Is this really true? I've heard this over and over and yet have not experienced it. I know the first (or was it the second?) patch broke magic resistance and made dragons do odd things, but after that I haven't noticed any problems with the patches. I still have only had a couple CTDs and a few minor graphic bugs that I can overlook easily enough. Have the patches really been that bad or does this come from so many people modding the game, messing with the ini, and adding dll's that perhaps don't know what they're doing?

 

I think it's more of a modding thing as you said. All of the patches, minus the backwards dragons have worked really well for me.

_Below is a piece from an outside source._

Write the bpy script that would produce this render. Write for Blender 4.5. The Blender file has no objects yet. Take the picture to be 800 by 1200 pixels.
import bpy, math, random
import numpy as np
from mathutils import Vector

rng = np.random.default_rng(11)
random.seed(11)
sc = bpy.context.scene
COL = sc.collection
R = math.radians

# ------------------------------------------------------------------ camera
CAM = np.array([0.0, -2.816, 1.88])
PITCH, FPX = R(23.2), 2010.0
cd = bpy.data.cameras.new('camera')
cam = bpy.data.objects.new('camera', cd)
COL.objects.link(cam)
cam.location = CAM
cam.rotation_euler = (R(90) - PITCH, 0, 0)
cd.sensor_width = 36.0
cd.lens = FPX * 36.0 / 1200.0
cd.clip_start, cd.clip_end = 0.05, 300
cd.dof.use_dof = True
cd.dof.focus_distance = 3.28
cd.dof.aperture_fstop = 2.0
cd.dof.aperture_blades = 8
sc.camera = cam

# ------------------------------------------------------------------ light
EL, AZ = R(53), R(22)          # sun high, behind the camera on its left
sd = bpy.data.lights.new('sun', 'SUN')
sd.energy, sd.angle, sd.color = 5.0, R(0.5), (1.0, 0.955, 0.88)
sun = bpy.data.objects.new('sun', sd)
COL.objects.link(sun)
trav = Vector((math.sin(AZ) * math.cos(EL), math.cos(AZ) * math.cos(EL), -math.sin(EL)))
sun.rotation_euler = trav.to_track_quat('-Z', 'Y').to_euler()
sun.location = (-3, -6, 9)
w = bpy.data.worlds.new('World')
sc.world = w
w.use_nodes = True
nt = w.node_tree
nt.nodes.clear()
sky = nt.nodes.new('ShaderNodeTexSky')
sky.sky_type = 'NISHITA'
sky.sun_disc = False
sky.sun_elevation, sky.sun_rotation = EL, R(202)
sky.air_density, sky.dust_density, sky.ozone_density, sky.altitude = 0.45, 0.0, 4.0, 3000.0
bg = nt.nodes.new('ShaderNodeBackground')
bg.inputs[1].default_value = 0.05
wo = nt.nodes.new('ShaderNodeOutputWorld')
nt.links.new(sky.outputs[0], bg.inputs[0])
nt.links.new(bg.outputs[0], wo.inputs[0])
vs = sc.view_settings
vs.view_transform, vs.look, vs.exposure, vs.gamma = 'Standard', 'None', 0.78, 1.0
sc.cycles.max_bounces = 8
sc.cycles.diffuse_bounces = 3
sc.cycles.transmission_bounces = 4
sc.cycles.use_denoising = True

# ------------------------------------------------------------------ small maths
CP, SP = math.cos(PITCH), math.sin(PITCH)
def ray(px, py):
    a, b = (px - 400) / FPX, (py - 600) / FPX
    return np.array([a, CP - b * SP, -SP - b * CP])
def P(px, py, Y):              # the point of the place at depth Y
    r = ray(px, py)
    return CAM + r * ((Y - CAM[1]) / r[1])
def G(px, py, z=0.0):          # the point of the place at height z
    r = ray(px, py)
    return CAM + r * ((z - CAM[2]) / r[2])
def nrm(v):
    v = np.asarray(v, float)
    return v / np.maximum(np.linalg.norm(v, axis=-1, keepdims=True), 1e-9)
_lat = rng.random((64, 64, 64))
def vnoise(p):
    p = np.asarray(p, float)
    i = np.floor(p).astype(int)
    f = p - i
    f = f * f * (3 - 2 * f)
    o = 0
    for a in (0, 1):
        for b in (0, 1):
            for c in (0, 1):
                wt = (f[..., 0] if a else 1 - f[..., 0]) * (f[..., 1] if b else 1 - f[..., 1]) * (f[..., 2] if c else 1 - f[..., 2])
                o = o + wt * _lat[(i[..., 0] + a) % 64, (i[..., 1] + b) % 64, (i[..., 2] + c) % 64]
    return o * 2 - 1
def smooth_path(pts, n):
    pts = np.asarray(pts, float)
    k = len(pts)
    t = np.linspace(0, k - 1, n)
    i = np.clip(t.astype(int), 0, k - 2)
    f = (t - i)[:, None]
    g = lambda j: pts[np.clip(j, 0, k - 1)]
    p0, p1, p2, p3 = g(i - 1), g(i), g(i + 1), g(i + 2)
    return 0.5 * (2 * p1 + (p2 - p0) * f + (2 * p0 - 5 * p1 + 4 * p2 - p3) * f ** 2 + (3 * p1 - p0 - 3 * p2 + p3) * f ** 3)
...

Optimization's and the 4GB loader have made my game not CTD once.

 

SKSE and Script Dragon are the only ones I can think of that need updating after a patch. I use neither, but when I did they would update in less than 24 hours. Plus Script Dragon seems to do more harm than good. I actually haven't even heard of it until people started complaining it didn't work after a patch came out.

 

 

Can't be bothered reading the whole topic, but I'll say one thing.

 

Having a non-steam version of Skyrim is great :3

isn't the game required to use steam?

 

 

If he bought the disc version and hasn't updated to any of the patches, I think he can play without Steam. The second patch is the one that forced Skyrim to be used on Steam. You still need Steam to install it though.